REQUIREMENTS:
Return the lines exactly as they stand, from the first of the material through the line containing "R = math.radians".

━━━

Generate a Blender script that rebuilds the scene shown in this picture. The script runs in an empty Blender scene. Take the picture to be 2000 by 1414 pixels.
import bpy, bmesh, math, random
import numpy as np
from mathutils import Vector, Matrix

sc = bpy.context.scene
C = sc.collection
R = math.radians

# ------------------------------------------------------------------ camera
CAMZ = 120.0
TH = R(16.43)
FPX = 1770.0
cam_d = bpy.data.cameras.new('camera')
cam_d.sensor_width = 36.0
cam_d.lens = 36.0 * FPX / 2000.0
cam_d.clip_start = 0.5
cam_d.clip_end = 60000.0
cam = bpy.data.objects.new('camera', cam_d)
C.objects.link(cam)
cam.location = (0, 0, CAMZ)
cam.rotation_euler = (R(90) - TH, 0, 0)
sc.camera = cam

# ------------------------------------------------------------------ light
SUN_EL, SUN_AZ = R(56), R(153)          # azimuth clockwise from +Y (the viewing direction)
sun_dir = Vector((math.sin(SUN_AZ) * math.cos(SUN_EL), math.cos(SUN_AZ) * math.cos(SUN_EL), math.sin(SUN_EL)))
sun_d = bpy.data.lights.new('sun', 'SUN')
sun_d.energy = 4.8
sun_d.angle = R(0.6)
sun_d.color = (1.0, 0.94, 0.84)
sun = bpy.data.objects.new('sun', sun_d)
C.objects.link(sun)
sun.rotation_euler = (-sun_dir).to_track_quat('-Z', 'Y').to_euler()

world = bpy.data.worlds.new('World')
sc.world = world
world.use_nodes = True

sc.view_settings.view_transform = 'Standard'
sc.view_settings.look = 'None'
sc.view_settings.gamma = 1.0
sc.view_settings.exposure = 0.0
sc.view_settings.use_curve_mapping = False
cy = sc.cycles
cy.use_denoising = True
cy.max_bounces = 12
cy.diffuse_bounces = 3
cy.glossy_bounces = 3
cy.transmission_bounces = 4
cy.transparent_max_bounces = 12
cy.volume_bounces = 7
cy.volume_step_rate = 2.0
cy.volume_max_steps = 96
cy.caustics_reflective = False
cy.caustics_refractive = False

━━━

EXERCISE RESULT:
Generate a Blender script that rebuilds the scene shown in this picture. The script runs in an empty Blender scene. Take the picture to be 2000 by 1414 pixels.
import bpy, bmesh, math, random
import numpy as np
from mathutils import Vector, Matrix

sc = bpy.context.scene
C = sc.collection
R = math.radians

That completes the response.